--- BEGIN Supplied data ---

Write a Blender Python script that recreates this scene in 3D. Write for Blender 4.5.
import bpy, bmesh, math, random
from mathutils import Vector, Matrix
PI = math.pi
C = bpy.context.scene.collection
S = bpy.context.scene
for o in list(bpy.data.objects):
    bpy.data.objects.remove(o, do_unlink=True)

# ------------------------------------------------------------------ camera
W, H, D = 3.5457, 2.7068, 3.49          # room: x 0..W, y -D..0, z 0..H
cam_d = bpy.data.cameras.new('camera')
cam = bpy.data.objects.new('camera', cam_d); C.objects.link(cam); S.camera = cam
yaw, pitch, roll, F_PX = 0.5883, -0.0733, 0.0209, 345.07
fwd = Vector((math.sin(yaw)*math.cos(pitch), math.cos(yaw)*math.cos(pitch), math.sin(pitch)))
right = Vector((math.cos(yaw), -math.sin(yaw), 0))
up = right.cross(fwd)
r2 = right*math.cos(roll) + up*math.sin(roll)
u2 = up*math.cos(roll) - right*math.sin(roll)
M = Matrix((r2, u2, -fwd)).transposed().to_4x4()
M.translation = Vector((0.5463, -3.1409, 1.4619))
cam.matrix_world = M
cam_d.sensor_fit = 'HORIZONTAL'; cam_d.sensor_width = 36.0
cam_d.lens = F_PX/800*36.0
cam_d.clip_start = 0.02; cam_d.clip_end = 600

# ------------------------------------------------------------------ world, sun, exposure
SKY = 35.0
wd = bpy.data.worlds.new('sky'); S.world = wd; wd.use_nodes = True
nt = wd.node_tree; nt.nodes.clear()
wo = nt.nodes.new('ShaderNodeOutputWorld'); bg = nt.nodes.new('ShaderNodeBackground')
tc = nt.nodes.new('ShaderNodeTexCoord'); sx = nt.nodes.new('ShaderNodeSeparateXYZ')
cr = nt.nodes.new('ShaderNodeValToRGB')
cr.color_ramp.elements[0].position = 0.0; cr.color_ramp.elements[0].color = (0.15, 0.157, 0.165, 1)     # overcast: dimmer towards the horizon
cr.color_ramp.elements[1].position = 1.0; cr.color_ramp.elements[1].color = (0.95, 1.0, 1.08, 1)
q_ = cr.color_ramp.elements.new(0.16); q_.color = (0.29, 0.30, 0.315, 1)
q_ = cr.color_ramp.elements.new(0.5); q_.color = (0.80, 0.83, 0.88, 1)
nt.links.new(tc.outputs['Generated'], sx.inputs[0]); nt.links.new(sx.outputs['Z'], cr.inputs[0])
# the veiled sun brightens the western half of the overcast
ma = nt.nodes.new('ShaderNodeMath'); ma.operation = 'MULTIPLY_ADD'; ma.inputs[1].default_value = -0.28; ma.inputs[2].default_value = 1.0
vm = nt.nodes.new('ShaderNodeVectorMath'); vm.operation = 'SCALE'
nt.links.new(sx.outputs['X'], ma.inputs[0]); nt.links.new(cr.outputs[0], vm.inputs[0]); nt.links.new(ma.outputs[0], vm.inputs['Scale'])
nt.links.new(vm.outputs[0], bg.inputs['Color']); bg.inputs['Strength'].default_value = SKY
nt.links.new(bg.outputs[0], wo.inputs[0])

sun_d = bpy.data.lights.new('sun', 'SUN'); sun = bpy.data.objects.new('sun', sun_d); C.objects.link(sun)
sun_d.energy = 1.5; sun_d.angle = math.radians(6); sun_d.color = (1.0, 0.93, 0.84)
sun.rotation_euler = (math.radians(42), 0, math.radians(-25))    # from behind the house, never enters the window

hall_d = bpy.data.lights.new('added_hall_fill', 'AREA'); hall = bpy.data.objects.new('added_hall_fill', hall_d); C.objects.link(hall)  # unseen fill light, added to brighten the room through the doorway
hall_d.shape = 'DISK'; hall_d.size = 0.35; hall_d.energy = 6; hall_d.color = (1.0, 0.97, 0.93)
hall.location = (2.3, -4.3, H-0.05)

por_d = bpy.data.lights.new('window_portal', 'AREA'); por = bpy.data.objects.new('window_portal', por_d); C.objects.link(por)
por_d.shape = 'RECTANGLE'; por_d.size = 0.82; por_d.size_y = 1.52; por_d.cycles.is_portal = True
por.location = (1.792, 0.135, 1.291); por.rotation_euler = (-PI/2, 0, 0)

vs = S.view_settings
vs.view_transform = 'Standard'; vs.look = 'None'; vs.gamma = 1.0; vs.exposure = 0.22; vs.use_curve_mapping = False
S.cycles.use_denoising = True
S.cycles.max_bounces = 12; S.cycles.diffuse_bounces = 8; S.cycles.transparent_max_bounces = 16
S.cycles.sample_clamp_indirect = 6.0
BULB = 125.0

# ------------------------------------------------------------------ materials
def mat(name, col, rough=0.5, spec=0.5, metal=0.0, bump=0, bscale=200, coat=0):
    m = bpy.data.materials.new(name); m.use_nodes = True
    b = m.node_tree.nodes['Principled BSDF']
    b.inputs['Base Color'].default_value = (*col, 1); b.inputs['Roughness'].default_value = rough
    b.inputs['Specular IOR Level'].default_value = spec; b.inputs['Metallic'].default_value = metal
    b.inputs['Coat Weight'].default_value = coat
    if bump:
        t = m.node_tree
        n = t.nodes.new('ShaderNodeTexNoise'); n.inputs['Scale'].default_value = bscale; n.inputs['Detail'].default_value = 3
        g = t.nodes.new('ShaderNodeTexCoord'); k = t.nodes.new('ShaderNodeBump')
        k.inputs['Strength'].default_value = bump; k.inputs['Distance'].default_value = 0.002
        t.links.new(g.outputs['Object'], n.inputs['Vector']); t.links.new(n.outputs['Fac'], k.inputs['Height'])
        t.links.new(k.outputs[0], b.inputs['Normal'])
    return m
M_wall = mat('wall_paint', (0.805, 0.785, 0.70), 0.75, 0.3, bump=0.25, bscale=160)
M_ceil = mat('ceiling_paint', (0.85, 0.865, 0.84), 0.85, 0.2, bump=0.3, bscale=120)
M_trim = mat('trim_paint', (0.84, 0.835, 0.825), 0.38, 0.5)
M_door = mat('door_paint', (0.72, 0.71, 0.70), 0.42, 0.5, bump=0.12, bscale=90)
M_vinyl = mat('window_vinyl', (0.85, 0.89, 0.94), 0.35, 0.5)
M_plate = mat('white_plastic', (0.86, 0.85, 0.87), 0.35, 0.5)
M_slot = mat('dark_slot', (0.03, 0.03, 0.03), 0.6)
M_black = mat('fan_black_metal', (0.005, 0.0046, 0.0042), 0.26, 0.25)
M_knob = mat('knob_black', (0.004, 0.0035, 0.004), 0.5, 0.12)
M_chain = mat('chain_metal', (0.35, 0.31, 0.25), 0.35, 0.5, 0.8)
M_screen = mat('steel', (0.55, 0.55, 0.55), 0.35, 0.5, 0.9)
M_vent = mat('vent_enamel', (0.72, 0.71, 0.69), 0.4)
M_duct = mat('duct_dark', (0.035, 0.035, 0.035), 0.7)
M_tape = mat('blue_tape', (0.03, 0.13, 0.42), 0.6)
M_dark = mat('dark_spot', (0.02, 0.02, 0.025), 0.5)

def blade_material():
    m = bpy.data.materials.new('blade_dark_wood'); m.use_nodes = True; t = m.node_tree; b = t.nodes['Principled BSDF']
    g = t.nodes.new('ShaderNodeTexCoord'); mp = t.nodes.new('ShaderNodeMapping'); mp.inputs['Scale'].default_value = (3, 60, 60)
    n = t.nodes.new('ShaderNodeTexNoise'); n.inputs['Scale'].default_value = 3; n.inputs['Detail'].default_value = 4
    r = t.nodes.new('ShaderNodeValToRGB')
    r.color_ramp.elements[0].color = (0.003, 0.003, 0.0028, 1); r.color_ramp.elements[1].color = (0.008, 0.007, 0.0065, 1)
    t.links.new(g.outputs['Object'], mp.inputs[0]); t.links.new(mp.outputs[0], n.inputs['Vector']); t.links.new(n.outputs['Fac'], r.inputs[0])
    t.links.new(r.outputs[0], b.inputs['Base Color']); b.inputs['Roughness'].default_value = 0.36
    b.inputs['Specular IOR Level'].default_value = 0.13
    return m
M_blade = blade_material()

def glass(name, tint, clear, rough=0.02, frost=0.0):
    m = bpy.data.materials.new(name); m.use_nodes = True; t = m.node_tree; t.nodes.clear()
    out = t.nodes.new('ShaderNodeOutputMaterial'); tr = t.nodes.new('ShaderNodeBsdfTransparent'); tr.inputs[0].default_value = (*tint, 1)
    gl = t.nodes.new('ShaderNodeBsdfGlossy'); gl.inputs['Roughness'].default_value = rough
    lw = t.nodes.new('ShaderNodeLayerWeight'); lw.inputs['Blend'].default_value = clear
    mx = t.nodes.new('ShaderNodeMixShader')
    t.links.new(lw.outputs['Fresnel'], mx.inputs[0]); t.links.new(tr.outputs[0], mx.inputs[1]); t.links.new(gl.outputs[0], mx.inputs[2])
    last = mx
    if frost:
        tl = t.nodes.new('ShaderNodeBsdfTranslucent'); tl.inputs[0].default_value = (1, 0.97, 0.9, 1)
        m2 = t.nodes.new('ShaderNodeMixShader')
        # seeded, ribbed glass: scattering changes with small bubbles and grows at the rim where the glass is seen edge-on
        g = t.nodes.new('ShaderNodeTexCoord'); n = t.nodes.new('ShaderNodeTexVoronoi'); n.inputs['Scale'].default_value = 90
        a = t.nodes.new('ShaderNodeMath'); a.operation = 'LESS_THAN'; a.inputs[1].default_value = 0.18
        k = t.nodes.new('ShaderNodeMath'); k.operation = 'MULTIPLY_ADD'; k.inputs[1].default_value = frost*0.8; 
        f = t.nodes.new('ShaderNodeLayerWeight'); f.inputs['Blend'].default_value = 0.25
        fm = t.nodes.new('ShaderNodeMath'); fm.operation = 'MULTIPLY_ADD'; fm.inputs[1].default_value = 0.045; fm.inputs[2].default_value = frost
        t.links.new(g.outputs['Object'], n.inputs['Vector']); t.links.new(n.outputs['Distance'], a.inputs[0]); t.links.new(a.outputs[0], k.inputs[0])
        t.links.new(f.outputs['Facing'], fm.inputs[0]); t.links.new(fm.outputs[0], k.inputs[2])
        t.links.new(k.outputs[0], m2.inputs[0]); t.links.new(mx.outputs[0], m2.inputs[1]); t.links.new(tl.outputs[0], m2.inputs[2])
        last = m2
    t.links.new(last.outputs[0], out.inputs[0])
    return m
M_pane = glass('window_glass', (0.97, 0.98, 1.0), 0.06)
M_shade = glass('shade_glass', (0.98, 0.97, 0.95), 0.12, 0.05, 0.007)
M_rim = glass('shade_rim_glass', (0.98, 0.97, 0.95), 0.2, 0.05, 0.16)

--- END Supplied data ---

What you return should be the lines from the start of the data through the line with "bpy.data.objects.remove(o, do_unlink=True)", quoted exactly and nothing more.

### Written reply
Write a Blender Python script that recreates this scene in 3D. Write for Blender 4.5.
import bpy, bmesh, math, random
from mathutils import Vector, Matrix
PI = math.pi
C = bpy.context.scene.collection
S = bpy.context.scene
for o in list(bpy.data.objects):
    bpy.data.objects.remove(o, do_unlink=True)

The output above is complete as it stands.